> _WHAT YOU NEED TO DO_:
Begin with the line that contains "The Blender Python" and end with the line that contains "tag(fo, 'crumpled translucent", transcribing exactly each line in that stretch and no other.

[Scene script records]
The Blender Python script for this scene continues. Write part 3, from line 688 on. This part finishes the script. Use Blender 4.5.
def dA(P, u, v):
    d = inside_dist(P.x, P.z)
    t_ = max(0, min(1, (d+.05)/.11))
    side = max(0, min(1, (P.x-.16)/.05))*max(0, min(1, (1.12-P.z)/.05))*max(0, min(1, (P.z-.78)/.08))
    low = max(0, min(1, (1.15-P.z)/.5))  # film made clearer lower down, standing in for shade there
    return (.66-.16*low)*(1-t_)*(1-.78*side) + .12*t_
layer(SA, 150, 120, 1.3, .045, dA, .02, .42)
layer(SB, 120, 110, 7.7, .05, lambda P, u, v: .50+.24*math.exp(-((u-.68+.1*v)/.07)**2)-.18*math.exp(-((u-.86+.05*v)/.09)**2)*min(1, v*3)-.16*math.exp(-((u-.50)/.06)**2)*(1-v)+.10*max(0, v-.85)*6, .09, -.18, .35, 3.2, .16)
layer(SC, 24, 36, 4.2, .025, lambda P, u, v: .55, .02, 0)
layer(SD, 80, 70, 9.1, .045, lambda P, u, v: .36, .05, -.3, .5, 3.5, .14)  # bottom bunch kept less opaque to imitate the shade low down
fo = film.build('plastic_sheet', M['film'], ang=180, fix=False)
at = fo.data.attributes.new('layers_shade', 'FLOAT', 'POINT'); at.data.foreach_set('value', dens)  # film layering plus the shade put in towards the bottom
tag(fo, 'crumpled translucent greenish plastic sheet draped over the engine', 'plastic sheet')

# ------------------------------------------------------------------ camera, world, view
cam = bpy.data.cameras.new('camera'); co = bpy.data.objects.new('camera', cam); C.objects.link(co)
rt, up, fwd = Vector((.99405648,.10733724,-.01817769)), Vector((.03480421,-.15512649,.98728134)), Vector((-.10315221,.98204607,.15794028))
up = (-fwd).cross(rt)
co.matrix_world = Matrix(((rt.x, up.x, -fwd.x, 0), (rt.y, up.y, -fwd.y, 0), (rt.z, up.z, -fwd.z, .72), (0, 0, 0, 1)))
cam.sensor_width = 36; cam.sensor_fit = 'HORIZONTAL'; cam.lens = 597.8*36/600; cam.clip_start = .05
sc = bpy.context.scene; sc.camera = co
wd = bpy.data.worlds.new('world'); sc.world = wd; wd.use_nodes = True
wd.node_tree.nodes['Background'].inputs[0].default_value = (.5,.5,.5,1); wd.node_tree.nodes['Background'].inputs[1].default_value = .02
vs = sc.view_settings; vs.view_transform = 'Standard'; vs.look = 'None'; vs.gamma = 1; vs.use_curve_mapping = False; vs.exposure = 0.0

==

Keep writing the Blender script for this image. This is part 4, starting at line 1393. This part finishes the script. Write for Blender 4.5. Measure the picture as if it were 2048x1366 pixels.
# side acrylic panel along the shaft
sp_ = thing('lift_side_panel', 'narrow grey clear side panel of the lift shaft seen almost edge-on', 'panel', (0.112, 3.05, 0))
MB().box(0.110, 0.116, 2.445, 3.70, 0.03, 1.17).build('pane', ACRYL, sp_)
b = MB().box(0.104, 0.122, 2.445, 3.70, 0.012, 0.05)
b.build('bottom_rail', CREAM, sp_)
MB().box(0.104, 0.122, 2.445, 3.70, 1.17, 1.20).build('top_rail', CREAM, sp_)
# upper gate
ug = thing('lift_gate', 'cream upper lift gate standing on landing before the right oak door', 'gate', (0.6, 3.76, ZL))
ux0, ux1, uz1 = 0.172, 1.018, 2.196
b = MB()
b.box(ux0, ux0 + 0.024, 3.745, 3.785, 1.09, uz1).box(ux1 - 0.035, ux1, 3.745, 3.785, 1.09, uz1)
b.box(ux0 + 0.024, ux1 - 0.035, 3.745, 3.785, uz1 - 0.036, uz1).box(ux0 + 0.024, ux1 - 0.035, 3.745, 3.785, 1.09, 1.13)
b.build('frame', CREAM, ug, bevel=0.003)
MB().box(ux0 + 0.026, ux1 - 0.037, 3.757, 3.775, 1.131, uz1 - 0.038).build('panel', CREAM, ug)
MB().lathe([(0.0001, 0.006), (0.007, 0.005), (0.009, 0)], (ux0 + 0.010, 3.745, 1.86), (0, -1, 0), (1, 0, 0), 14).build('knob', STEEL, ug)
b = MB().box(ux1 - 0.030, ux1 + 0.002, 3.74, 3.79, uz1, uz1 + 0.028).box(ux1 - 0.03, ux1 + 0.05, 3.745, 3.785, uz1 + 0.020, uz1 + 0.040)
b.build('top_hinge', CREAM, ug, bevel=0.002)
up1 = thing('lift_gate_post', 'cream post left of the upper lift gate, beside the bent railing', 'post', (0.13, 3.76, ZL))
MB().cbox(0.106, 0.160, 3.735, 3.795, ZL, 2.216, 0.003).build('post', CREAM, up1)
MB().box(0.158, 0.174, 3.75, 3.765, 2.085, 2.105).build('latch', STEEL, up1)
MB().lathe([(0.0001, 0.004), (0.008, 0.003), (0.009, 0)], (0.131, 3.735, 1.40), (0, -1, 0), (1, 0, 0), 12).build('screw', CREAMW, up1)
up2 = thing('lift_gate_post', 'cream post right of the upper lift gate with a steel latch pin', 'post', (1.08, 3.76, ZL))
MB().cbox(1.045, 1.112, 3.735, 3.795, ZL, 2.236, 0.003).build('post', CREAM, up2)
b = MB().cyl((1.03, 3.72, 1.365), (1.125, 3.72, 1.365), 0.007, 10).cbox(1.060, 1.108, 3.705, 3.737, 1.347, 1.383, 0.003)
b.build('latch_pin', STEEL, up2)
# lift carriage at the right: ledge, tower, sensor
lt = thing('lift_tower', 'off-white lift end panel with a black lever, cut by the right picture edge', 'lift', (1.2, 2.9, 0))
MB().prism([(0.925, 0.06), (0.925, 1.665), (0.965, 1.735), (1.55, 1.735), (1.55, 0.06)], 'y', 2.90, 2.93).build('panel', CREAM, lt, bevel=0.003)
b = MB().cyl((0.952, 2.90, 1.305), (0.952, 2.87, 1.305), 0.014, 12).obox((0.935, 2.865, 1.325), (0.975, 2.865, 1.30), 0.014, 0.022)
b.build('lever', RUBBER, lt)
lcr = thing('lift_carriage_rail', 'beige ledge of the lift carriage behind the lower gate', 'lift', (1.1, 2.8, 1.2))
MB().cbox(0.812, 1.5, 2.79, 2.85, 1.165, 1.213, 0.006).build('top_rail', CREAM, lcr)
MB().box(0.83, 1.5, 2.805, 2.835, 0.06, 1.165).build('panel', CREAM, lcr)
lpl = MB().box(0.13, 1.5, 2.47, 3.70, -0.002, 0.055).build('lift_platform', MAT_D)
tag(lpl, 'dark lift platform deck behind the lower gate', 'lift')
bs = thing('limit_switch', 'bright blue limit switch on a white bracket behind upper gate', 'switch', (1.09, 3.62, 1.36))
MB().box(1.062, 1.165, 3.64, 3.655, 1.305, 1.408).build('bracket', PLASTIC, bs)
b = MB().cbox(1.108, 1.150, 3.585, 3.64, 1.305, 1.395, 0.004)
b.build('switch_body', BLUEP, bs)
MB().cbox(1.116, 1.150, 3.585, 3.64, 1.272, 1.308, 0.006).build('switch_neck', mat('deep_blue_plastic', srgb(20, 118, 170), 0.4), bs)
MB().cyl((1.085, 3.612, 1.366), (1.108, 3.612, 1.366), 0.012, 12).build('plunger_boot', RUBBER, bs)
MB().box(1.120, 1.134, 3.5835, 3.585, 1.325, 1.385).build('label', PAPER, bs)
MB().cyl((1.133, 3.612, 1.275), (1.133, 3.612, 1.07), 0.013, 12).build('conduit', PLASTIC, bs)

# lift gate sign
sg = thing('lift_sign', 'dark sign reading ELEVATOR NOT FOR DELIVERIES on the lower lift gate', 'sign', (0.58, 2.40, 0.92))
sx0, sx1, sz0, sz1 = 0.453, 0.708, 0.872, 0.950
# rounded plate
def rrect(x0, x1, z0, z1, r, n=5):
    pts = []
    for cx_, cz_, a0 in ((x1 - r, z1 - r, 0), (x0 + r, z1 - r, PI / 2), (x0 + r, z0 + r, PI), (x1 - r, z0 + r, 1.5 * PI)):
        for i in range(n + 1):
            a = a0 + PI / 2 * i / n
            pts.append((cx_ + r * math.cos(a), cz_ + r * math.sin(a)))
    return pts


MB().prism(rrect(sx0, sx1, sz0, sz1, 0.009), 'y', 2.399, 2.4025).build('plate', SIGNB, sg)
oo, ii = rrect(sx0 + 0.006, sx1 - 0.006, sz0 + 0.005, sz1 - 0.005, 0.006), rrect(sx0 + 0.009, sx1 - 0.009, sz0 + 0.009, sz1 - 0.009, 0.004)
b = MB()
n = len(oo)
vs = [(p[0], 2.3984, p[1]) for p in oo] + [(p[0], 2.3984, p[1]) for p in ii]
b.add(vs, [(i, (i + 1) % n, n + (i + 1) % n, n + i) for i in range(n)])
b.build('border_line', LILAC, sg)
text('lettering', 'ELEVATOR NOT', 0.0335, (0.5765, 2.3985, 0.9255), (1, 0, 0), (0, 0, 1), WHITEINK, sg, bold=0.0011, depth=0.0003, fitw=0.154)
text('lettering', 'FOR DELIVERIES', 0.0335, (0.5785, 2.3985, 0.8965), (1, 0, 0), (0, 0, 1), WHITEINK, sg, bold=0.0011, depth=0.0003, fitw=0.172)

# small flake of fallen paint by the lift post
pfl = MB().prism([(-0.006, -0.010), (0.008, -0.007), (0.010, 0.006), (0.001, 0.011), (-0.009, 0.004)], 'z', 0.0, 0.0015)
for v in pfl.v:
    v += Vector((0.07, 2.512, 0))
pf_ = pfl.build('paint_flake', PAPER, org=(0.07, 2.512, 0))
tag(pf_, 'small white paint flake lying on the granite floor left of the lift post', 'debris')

> _EXPECTED ANSWER_:
The Blender Python script for this scene continues. Write part 3, from line 688 on. This part finishes the script. Use Blender 4.5.
def dA(P, u, v):
    d = inside_dist(P.x, P.z)
    t_ = max(0, min(1, (d+.05)/.11))
    side = max(0, min(1, (P.x-.16)/.05))*max(0, min(1, (1.12-P.z)/.05))*max(0, min(1, (P.z-.78)/.08))
    low = max(0, min(1, (1.15-P.z)/.5))  # film made clearer lower down, standing in for shade there
    return (.66-.16*low)*(1-t_)*(1-.78*side) + .12*t_
layer(SA, 150, 120, 1.3, .045, dA, .02, .42)
layer(SB, 120, 110, 7.7, .05, lambda P, u, v: .50+.24*math.exp(-((u-.68+.1*v)/.07)**2)-.18*math.exp(-((u-.86+.05*v)/.09)**2)*min(1, v*3)-.16*math.exp(-((u-.50)/.06)**2)*(1-v)+.10*max(0, v-.85)*6, .09, -.18, .35, 3.2, .16)
layer(SC, 24, 36, 4.2, .025, lambda P, u, v: .55, .02, 0)
layer(SD, 80, 70, 9.1, .045, lambda P, u, v: .36, .05, -.3, .5, 3.5, .14)  # bottom bunch kept less opaque to imitate the shade low down
fo = film.build('plastic_sheet', M['film'], ang=180, fix=False)
at = fo.data.attributes.new('layers_shade', 'FLOAT', 'POINT'); at.data.foreach_set('value', dens)  # film layering plus the shade put in towards the bottom
tag(fo, 'crumpled translucent greenish plastic sheet draped over the engine', 'plastic sheet')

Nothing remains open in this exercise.